• Information provided:
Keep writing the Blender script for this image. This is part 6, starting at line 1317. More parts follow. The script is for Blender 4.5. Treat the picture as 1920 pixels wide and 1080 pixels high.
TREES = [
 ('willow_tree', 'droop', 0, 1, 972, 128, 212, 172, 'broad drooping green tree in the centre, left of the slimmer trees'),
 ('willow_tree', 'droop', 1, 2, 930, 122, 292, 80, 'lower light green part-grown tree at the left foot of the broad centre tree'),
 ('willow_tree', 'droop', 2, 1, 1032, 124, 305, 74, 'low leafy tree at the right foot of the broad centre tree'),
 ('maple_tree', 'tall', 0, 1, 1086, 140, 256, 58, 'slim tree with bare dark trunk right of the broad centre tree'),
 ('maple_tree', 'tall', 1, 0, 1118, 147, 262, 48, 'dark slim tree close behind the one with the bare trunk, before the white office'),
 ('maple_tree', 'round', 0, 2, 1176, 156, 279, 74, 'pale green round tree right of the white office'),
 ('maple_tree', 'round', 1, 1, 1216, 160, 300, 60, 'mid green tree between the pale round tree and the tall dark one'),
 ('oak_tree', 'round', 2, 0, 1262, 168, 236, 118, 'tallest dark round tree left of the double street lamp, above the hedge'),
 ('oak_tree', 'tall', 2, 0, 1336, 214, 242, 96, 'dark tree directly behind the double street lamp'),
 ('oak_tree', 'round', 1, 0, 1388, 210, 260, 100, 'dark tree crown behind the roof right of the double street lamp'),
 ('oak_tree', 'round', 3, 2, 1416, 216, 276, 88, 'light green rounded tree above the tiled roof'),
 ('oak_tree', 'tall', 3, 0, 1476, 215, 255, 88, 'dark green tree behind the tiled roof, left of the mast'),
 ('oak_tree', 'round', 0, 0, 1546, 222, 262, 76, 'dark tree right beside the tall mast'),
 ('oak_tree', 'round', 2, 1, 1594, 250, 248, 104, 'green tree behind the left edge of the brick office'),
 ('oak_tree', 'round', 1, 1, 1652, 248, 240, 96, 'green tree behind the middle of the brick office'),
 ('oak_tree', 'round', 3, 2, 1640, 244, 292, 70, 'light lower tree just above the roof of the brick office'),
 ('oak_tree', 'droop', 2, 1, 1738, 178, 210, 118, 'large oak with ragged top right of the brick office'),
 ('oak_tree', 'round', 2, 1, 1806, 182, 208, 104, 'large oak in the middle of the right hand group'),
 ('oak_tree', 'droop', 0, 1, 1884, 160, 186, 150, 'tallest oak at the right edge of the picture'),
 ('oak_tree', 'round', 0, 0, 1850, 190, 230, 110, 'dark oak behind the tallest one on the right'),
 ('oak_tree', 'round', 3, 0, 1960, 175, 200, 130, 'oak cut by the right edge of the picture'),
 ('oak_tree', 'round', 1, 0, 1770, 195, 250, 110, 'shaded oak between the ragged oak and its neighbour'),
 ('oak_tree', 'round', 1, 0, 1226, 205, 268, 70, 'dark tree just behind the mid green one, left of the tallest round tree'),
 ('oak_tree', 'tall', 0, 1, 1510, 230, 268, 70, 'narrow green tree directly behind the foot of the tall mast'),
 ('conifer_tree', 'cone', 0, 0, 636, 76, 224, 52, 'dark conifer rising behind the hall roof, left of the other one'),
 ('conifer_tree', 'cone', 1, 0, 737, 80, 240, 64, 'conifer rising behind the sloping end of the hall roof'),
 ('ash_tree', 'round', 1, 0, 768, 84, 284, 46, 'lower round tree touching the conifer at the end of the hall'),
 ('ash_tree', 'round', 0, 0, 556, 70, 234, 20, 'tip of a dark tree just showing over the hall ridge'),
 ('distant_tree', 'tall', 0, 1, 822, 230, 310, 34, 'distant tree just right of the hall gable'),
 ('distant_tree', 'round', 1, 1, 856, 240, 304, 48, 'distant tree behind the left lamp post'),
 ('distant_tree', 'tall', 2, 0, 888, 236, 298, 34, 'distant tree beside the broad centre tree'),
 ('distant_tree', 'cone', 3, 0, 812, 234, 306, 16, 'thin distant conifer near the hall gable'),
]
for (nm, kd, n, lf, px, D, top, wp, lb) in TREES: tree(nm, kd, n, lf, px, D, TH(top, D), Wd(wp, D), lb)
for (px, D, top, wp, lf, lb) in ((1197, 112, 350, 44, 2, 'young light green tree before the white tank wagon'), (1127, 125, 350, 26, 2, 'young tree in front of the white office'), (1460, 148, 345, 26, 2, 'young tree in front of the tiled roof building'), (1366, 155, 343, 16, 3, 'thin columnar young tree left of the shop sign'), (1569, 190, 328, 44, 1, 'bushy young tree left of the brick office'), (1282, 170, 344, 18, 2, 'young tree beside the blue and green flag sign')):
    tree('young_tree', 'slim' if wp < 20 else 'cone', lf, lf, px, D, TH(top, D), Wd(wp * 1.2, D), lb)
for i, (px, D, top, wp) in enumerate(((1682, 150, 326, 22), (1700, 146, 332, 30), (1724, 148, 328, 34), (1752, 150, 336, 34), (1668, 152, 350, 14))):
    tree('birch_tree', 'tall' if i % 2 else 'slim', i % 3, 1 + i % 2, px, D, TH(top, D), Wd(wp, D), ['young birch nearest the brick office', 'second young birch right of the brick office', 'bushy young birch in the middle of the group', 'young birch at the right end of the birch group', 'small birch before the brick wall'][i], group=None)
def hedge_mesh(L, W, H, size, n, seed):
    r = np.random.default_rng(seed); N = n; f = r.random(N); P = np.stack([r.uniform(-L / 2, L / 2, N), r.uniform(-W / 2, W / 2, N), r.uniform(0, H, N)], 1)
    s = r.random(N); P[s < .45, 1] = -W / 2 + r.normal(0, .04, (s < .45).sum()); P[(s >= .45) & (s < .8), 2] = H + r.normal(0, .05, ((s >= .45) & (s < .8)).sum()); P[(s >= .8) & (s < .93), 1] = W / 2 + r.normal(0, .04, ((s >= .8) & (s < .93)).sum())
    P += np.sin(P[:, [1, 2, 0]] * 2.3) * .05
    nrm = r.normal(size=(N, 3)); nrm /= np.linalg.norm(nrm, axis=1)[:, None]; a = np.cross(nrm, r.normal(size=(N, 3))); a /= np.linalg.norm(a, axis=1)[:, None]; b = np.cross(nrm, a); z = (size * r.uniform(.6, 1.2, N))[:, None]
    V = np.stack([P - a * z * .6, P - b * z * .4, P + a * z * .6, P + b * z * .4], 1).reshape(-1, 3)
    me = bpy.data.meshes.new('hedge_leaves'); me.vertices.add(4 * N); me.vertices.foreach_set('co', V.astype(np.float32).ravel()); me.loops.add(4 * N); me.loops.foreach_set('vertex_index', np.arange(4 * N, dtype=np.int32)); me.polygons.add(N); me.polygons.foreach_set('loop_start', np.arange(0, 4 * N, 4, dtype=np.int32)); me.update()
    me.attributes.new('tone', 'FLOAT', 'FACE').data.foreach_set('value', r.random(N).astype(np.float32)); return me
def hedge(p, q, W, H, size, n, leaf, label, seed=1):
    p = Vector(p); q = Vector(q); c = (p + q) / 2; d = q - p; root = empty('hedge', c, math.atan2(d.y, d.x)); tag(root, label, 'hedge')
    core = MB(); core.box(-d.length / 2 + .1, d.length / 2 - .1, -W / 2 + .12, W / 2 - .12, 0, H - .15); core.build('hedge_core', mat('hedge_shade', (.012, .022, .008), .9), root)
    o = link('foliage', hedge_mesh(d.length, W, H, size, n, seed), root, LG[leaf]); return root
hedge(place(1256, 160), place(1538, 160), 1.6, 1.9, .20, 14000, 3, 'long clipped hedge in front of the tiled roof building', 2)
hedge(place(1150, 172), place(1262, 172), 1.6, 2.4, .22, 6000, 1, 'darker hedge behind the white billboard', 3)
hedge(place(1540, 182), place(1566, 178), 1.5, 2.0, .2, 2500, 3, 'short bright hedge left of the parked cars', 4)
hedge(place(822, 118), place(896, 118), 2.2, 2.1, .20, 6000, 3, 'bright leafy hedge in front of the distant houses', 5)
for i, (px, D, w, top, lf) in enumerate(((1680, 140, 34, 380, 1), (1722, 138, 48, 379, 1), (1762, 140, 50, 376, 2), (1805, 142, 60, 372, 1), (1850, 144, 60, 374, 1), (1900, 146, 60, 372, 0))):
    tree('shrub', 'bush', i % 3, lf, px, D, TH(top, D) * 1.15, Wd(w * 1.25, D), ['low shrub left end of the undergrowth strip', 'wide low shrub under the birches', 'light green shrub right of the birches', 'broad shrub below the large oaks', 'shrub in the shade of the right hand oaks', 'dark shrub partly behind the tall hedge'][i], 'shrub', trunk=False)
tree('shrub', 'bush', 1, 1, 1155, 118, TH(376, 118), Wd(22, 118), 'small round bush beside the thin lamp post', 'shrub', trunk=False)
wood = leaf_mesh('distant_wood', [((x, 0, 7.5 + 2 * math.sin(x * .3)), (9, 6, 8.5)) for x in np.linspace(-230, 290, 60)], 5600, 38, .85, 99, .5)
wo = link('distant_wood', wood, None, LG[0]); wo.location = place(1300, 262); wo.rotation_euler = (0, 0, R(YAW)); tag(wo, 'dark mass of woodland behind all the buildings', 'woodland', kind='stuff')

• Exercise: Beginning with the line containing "roof building', 2)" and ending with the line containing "white billboard', 3)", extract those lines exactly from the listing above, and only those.

• Task output:
hedge(place(1256, 160), place(1538, 160), 1.6, 1.9, .20, 14000, 3, 'long clipped hedge in front of the tiled roof building', 2)
hedge(place(1150, 172), place(1262, 172), 1.6, 2.4, .22, 6000, 1, 'darker hedge behind the white billboard', 3)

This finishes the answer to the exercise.